From John Paul Jones to the Gulf of America: Trump’s Pier-Side Naval Academy Spectacle
A 250th-anniversary celebration at Norfolk turned campaign rally, complete with imaginary victories, renamed oceans, and the shadow hand of Stephen Miller
Trump’s Navy birthday party was supposed to be a sober celebration of 250 years at sea; instead, it sailed straight into Trump Harbor, where every ship is named after him and the tide only goes one way. The afternoon opened with the usual stadium soundtrack, patriotic bangers, a PA system allergic to silence, and Melania reading a polished tribute to sailors’ skill and sacrifice. Then the main act arrived to Lee Greenwood like a professional wrestler entering the ring, and any lingering hope of a conventional ceremony slipped overboard without a life vest.

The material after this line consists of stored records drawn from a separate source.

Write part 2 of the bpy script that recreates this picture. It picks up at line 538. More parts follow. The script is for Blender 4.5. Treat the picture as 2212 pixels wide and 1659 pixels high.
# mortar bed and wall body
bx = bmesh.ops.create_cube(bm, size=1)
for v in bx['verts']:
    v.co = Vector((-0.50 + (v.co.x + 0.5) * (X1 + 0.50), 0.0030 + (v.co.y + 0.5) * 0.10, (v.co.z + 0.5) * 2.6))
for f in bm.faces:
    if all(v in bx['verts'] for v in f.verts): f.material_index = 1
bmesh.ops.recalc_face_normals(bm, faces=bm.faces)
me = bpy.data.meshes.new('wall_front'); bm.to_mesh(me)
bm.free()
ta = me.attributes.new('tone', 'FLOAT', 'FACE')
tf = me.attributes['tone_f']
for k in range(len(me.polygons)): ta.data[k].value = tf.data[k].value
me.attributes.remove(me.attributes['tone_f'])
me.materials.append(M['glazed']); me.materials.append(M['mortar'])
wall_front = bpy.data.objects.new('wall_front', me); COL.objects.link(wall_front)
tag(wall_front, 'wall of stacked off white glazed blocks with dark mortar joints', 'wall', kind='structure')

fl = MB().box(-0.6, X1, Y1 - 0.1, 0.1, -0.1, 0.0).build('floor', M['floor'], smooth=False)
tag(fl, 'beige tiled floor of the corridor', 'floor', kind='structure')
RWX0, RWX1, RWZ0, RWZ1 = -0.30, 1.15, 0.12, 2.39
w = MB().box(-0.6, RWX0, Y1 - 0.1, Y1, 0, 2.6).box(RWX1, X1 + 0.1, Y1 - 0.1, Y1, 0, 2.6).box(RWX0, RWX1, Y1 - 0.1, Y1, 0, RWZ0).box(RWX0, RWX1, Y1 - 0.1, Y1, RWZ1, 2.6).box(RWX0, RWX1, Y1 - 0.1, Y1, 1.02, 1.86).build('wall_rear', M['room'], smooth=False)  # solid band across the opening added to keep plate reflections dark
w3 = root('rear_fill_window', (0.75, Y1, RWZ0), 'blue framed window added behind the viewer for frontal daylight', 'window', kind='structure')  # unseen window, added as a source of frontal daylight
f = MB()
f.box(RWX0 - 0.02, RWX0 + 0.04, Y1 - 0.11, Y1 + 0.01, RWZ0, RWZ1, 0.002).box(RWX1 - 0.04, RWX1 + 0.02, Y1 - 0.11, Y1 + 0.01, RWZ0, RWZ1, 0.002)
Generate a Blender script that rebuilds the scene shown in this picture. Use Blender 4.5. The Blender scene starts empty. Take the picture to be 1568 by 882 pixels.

He began as presidents often do, thanking sailors, invoking John Paul Jones, “Don’t give up the ship,” D-Day, Iwo Jima, dutifully working through the set list of naval legend, before immediately swerving into the part where the Navy’s greatest triumphs share top billing with… Donald J. Trump. The carriers around us, he assured the crowd, were “a combined 150,000 tons of pure American naval supremacy and two colossal reasons why no one should ever want to start a fight with the USA.” Fair enough, though within moments he was back to the soliloquy of Trump himself. “We’re putting out a lot of fights, though. Do you see that? We’re going to be close to number eight,” he said, like a man tallying up rounds of golf instead of wars. “We have another one that’s taken 3,000 years, and we’re pretty close, but I don’t want to talk about it until it’s done.” No citation, but plenty of confidence, as though the Navy’s 250th anniversary wasn’t about the fleet at all but about Trump single-handedly solving conflicts older than recorded history.